During the taxable years 1934 and 1935 the settlor of the trusts was living and, in my judgment, was completely vested with a power to revoke the trusts, although such power was not exercisable until after January 15,1936, and this, I think, brings the trusts within the provisions of section 166, even though such power could not be exercised until then. Such cases as Corning v. Commissioner, 104 Fed. (2d) 329, and John Edward Rovensky, 37 B. T. A. 702, in my1 judgment, are not in point and do not support the conclusions reached in the majority opinion. In those cases the power to revoke the trusts was not vested in the grantor of the trusts during the taxable year, but was to vest only upon the happening of some future contingency, which might never happen. That fact I think makes the Corning case and the Rovensky case easily distinguishable from the instant case.
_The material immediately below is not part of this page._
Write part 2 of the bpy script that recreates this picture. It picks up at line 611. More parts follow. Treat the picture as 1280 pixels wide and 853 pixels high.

As I have already stated, I think the facts of the instant case bring it squarely within the provisions of section 166 of the [Revenue Act of 1934, and, unless that section is unconstitutional when applied to such a situation as we have here, it seems to me that we must give it *1119effect and tax the income of such trusts to the grantor thereof. Considering the nature of the trusts and that the beneficiaries werei petitioner’s four children, and that petitioner retained the unqualified right to revoke the trusts and revest in. herself the corpus after the lapse of only a few years, I see nothing to indicate that section 166, when applied to such a situation, is unconstitutional. Cf. DuPont v. Commissioner, 289 U. S. 685.

Murdock, Turner, and DisNey agree with this dissent.